WHAT IS ASKED →
Copy out all lines that carry the word "finishes".
[start GIVEN DATA]
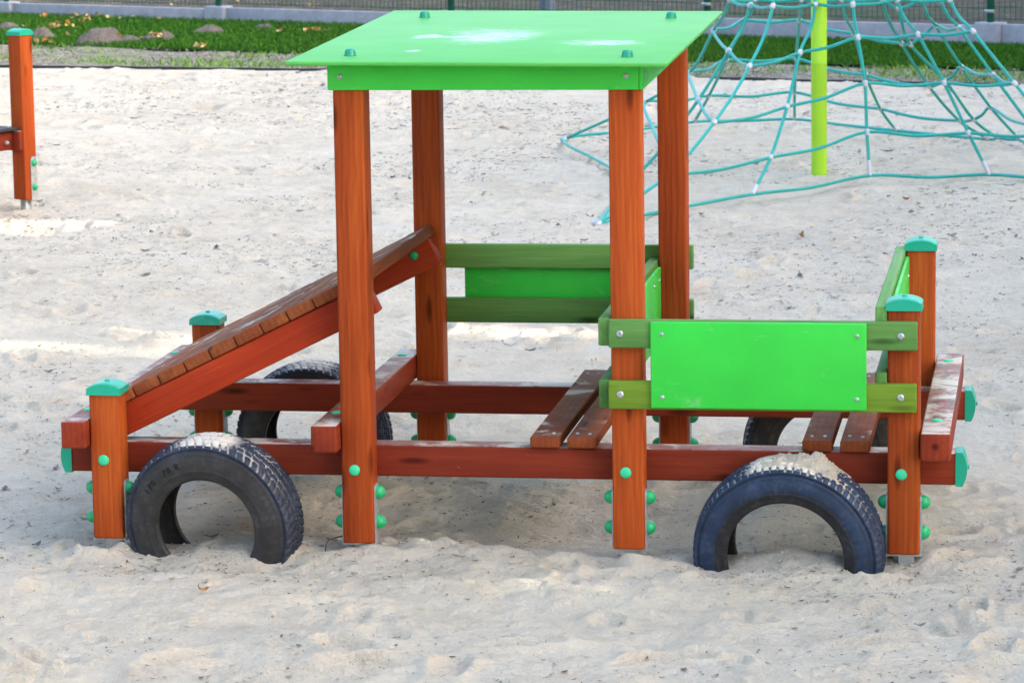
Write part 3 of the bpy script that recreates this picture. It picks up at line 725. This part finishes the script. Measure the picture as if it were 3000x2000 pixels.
for k, nd_ in enumerate(NODES):
    a = math.atan2(nd_[0].y - PY, nd_[0].x - PX)
    top = Vector((PX + .05 * math.cos(a), PY + .05 * math.sin(a), 2.70))
    mid = top.lerp(nd_[0], .55); mid.z -= .05
    link('rope', tube([top, mid] + nd_, .0095, 8, 6), M_ROPE, net)
    for i, p in enumerate(nd_[:4]): clamp(p, (nd_[i + 1] - p))
    if k not in ENDS: sleeve(nd_[4], nd_[3])
for lv in range(5):
    for a, b in ((0, 4), (4, 9), (9, 14)):
        seq = [NODES[i % 14][lv] for i in range(a, b + 1)]; pts = []
        for p, q in zip(seq, seq[1:]):
            pts.append(p); m_ = p.lerp(q, .5); m_.z -= .004 + .022 * min(.7, (q - p).length); m_.z = max(m_.z, -.022); pts.append(m_)
        pts.append(seq[-1])
        link('rope', tube(pts, .0095, 8, 5), M_ROPE, net)
for k in ENDS:
    p = NODES[k][4]
    link('anchor', lathe([(.016, -.03), (.028, -.01), (.030, .004), (.020, .018), (0, .022)], 14, 'z', (p.x, p.y, p.z)), M_STEEL, net)

# ------------------------------------------------------------------ small post structure at the left edge
st = empty('play_platform', (-2.72, 8.28, 0), 'red brown post with turquoise cap holding the end of a dark platform, far left', 'play platform')
view = Vector((-2.72 - CAMP.x, 8.28 - CAMP.y)).normalized(); yaw = math.atan2(view.y, view.x) - R(90) + R(45)
PB = Matrix.Translation((-2.712, 8.245, 0)) @ Matrix.Rotation(yaw, 4, 'Z')
p = box('post', M_POST, st, (-.046, -.046, .01), (.046, .046, .895), 'z', .006, 3, PB)
bm = bmesh.new(); cap_me = None
def cap_rot(parent, X, z):
    cap(parent, -W / 2, -W / 2, z); o = [c for c in parent.children if c.name.startswith('cap')][-1]
    off = st.location; o.data.transform(Matrix.Translation(-Vector(off)) @ X @ Matrix.Translation(Vector(off)))
cap_rot(p, PB, .897)
bm = bmesh.new()
prof = [(-.004, .003), (-.004, .22)] + [(.019 + .023 * math.cos(a), .22 + .022 * math.sin(a)) for a in [math.pi * k / 8 for k in range(8, -1, -1)]] + [(.042, .003)]
fr = [[bm.verts.new((q[0], yy, q[1])) for q in prof] for yy in (-.0465, -.0515)]
bm.faces.new(fr[0]); bm.faces.new(fr[1][::-1])
for i in range(len(prof)): j = (i + 1) % len(prof); bm.faces.new((fr[0][i], fr[1][i], fr[1][j], fr[0][j]))
bm.transform(PB); link('bracket', from_bm(bm), M_STEEL, p)
box('foot', M_STEEL, p, (-.022, -.022, -.2), (.022, .022, .0085), 'z', .002, 1, PB)
RY = Matrix.Rotation(yaw, 4, 'Z')
for z in (.205, .075): dome('bolt_cover', M_BALL, p, PB @ Vector((.019, -.0515, z)), .0185, .018, RY @ Matrix.Rotation(R(90), 4, 'X'))
box('end_block', M_BEAM, st, (-.078, -.046, .278), (-.0475, .046, .385), 'z', .005, 2, PB)
b = box('beam', M_BEAM, st, (-1.1, .004, .283), (-.079, .044, .382), 'x', .005, 2, PB)
dome('bolt', M_STEEL, b, PB @ Vector((-.13, .004, .325)), .012, .022, RY @ Matrix.Rotation(R(90), 4, 'X'))
pf = box('platform', M_DARK, st, (-1.1, -.02, .387), (-.048, .60, .404), 'x', .003, 2, PB)
screw(pf, PB @ Vector((-.09, .02, .404)), 'z', .006)
PC = PB @ Matrix.Translation((-1.15, .29, 0))
p = box('post', M_POST, st, (-.046, -.046, -.2), (.046, .046, .895), 'z', .006, 3, PC); cap_rot(p, PC, .897)
PC = PB @ Matrix.Translation((0, .60, 0))
p = box('post', M_POST, st, (-.046, -.046, -.2), (.046, .046, .895), 'z', .006, 3, PC); cap_rot(p, PC, .897)
box('beam', M_BEAM, st, (-1.1, .555, .283), (-.079, .595, .382), 'x', .005, 2, PB)

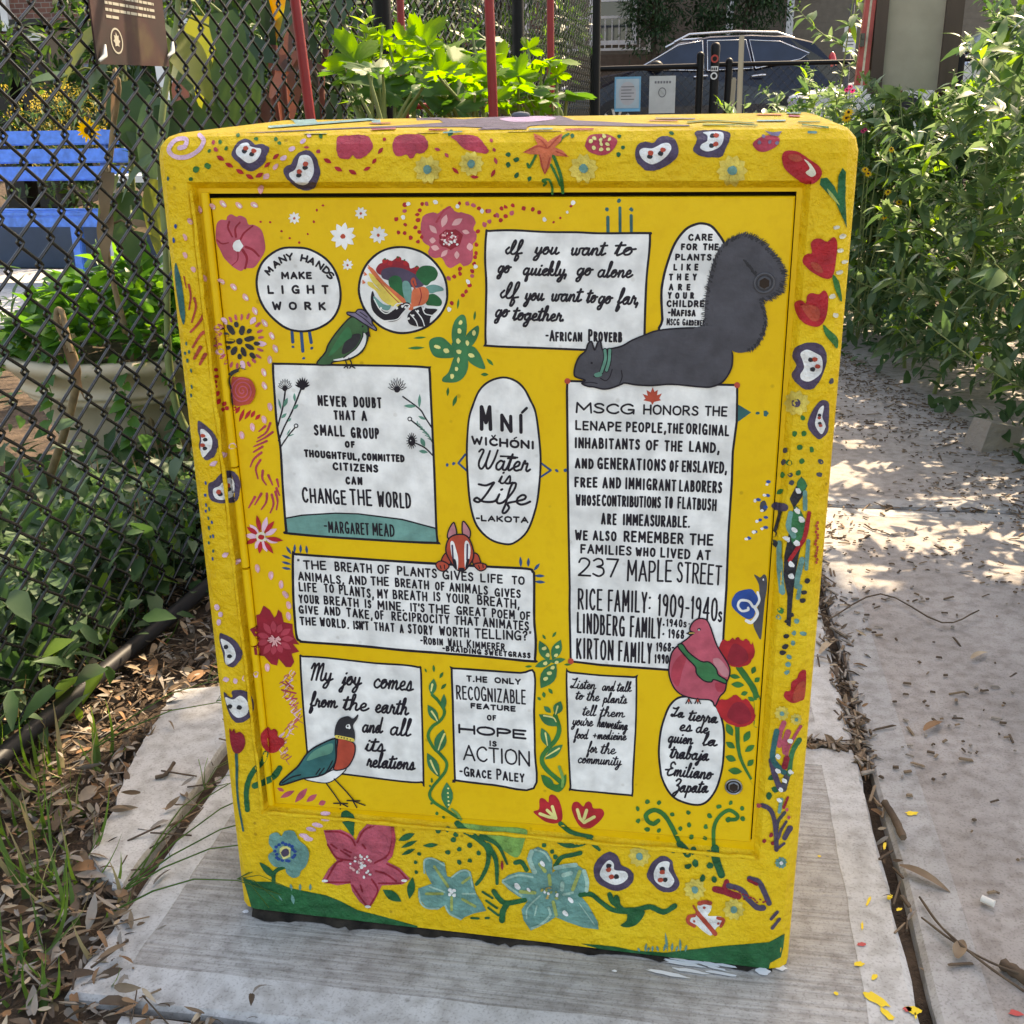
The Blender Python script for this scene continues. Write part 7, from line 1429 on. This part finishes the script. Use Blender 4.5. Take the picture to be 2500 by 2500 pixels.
[end GIVEN DATA]
RESPONSE TO THE EXERCISE →
Write part 3 of the bpy script that recreates this picture. It picks up at line 725. This part finishes the script. Measure the picture as if it were 3000x2000 pixels.
The Blender Python script for this scene continues. Write part 7, from line 1429 on. This part finishes the script. Use Blender 4.5. Take the picture to be 2500 by 2500 pixels.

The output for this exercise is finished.